He had taught at the University of Maine since September 1987. He also taught at Simon Fraser University, 1986-1987; Bogazici University, Istanbul, 1982-1986; University of Michigan, Ann Arbor, and University of Cambridge, United Kingdom. Professor Ozluk’s area of research expertise was analytic number theory, a branch of mathematics devoted to the study of zeta functions, which encode information about prime numbers – numbers such as 2, 3, 5, 7, 11, 13, etc. that have no non-trivial factors and are distributed somewhat irregularly throughout the integers. He authored or co-authored 18 scholarly journal articles devoted to gaining insights into the distribution of the prime numbers, zeros of zeta functions and applications to problems in statistical mechanics and theoretical physics. His work attracted the attention of world-renowned experts in the field, who noted its great depth and fundamental importance, and led in 1998 to his being honored with an invitation to chair a session and speak at the prestigious International Congress of Mathematicians in Berlin.
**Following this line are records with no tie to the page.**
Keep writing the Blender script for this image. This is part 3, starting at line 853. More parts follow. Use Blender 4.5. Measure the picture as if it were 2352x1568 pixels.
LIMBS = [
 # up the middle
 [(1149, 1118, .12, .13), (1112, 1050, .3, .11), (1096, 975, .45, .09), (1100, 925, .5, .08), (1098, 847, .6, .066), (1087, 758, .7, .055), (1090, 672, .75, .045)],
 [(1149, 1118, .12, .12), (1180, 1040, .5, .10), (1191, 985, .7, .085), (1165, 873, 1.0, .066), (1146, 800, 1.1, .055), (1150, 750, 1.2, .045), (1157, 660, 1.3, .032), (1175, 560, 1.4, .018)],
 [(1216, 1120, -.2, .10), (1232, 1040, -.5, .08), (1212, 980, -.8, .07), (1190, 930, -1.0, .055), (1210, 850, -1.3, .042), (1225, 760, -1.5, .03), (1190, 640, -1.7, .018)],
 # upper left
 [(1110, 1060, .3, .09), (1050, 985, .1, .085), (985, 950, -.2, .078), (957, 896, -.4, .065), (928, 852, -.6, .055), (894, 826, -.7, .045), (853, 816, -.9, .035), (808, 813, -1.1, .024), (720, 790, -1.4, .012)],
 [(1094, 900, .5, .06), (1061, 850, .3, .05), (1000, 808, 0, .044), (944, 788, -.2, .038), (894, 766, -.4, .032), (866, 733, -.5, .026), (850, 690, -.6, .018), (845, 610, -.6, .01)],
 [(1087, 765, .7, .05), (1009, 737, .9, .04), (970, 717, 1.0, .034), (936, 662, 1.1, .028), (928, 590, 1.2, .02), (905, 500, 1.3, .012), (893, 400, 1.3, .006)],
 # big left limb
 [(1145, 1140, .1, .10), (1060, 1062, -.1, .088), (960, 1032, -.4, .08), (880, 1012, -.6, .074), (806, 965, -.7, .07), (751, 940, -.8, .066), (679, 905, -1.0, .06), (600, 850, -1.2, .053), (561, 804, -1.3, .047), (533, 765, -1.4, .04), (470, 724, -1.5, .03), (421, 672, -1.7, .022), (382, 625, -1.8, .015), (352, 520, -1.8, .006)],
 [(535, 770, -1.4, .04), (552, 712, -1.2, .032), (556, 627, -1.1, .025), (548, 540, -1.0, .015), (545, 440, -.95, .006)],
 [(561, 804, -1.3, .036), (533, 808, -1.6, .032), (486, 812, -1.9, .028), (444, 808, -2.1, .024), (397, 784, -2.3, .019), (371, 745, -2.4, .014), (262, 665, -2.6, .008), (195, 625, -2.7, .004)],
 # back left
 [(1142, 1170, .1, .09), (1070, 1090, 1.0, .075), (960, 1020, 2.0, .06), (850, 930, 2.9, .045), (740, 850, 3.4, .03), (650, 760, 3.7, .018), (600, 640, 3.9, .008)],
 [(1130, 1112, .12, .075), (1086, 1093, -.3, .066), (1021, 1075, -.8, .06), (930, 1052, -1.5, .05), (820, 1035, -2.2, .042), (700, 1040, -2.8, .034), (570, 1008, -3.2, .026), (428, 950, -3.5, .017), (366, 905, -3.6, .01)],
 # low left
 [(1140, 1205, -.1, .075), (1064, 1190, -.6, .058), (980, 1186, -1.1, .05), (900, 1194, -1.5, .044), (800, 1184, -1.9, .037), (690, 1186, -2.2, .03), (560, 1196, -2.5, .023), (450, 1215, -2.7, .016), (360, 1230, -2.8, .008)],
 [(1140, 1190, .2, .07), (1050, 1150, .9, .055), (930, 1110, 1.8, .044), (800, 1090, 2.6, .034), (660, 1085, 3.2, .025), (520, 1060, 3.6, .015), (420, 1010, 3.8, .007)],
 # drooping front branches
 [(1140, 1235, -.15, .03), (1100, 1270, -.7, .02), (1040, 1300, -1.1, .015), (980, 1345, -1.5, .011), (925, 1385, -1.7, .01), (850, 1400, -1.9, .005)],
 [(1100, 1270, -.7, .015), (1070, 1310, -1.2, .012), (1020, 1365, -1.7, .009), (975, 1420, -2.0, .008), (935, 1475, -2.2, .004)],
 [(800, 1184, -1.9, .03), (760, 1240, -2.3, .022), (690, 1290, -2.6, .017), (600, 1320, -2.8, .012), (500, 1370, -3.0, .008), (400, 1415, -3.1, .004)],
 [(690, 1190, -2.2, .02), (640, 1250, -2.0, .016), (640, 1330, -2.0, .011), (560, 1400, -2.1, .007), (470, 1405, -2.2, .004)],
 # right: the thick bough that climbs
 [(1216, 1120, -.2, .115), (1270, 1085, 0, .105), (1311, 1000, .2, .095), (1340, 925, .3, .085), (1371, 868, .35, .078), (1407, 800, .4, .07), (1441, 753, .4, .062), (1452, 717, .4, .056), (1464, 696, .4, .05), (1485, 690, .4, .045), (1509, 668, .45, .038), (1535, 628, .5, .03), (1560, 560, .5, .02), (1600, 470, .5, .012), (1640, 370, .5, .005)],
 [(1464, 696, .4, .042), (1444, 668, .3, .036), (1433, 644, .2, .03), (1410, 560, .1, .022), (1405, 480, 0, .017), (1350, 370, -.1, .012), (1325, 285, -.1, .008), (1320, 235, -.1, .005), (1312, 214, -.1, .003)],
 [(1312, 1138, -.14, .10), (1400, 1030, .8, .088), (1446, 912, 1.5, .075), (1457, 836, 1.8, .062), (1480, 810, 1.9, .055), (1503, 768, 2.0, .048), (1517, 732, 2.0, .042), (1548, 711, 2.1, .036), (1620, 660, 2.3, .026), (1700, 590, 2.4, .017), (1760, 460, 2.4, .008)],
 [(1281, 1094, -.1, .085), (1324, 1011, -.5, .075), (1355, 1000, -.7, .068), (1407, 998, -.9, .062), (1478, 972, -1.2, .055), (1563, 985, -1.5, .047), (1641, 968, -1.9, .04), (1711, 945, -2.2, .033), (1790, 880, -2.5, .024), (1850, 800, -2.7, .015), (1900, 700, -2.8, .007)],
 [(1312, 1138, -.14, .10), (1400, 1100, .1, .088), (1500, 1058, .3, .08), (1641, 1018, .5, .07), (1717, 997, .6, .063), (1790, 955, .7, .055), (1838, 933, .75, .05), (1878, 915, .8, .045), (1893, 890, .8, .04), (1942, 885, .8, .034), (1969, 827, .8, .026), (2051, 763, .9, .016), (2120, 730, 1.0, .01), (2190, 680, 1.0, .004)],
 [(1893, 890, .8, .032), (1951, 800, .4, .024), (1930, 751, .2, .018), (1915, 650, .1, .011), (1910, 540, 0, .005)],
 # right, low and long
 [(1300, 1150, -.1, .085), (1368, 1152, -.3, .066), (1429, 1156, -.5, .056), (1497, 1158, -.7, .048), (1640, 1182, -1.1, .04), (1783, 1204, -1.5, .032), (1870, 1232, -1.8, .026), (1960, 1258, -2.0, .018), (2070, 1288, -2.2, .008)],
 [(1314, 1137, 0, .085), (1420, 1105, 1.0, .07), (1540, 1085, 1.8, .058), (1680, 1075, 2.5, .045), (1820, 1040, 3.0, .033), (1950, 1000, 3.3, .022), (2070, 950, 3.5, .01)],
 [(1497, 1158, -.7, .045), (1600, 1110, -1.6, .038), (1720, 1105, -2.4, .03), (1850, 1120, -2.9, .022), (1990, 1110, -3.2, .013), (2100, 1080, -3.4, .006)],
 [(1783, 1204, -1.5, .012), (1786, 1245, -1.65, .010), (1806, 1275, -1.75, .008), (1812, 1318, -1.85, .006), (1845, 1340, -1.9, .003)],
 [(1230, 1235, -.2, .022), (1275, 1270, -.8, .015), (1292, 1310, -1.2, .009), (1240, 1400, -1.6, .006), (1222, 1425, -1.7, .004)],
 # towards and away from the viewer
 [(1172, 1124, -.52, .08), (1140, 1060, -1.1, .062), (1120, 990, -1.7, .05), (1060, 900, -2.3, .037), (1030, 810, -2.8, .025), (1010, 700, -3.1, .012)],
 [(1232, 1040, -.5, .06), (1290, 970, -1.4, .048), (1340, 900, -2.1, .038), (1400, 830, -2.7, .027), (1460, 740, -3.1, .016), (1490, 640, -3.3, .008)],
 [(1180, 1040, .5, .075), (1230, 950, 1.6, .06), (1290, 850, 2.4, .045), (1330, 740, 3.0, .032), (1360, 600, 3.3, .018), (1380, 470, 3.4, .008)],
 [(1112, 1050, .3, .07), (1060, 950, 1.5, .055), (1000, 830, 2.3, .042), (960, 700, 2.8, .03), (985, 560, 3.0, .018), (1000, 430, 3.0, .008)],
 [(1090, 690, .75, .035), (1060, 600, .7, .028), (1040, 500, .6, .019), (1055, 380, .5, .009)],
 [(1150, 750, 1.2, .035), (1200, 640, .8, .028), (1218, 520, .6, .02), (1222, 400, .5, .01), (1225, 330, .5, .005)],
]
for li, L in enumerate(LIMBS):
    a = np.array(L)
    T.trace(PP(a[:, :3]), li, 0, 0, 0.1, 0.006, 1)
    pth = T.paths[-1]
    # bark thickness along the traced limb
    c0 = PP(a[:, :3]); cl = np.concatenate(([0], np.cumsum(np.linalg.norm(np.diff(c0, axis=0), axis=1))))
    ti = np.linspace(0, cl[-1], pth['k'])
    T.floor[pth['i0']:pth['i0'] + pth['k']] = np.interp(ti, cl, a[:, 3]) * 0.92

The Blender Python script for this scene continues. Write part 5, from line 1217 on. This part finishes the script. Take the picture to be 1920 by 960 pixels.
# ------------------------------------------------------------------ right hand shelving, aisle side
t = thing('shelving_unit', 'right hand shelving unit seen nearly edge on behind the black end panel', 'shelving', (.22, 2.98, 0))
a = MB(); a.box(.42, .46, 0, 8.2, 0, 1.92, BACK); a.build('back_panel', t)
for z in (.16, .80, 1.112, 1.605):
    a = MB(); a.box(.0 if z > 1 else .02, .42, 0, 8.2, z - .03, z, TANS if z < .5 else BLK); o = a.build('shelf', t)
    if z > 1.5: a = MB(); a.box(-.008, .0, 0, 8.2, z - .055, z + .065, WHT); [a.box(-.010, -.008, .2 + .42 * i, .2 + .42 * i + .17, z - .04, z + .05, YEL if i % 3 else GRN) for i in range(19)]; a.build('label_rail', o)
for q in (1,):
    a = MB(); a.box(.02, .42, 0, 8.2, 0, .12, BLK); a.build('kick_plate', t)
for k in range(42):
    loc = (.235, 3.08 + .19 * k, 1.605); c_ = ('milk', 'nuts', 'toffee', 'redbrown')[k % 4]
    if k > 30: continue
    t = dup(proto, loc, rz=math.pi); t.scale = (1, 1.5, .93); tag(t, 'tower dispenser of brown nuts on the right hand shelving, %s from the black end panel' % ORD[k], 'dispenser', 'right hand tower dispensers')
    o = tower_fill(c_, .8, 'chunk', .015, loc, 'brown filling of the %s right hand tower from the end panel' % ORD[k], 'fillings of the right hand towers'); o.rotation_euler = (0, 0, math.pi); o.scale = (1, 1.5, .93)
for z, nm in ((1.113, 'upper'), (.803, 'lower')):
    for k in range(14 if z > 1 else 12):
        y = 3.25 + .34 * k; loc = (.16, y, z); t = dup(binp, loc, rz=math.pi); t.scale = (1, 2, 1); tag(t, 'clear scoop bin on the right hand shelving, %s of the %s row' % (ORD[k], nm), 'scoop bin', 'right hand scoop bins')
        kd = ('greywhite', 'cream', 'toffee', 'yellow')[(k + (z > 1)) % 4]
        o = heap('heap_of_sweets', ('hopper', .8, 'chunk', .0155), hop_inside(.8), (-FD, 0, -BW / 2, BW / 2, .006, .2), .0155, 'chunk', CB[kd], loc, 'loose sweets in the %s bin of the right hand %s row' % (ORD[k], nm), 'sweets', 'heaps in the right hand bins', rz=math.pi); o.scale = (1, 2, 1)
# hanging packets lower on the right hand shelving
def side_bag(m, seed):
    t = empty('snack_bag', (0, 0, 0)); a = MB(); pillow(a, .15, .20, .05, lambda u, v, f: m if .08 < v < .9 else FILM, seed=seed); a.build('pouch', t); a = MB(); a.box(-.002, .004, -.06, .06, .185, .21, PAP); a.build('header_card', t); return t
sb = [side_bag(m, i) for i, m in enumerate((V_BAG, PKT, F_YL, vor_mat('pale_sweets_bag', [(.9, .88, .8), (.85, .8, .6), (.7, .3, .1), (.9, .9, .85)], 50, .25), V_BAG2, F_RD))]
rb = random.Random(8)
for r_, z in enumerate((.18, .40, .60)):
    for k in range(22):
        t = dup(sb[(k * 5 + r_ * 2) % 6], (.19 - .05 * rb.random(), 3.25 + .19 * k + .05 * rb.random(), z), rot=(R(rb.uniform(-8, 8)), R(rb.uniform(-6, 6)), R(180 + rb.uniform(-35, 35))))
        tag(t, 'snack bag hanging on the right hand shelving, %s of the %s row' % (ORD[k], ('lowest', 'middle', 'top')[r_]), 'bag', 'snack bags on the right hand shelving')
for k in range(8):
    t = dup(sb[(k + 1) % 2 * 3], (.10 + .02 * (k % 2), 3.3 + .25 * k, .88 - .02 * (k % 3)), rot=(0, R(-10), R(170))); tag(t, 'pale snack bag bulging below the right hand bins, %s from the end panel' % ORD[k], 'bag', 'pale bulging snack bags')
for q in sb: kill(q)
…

Professor Ozluk was an invited lecturer at numerous other venues, including the Mathematical Sciences Research Institute, Berkeley, Calif., and Newton Institute, Cambridge, England. After graduating with a Bachelor of Science degree from Bogazici University, Bebek/Istanbul, in 1974, he came to the U.S., earning his Master of Science and doctorate degrees at the University of Michigan, Ann Arbor, in 1975 and 1982, respectively, under the supervision of Hugh Lowell Montgomery. During his 25-year career at the University of Maine, Professor Ozluk supervised or co-supervised dozens of master and doctoral thesis students, taught just about every mathematics course the department offers from remedial algebra through Advanced Field and Galois Theory, and every fall semester recruited and coached the UMaine team participating in the annual Putnam Mathematics Competition. Students consistently spoke of his great patience with their questions, and colleagues marveled at the breadth of his knowledge and the depth of his insights into areas of mathematics quite remote from his own specialty.

Professor Ozluk is survived by a sister, Fatma Gulgun Ozluk in Izmir, Turkey; three nephews, Mert Alp of Germany, Alphan Alp and Alpkan Alp, both of Turkey; and a niece, Elvan Gunebakan of Turkey. He was predeceased by his parents. He had no relatives in the U.S.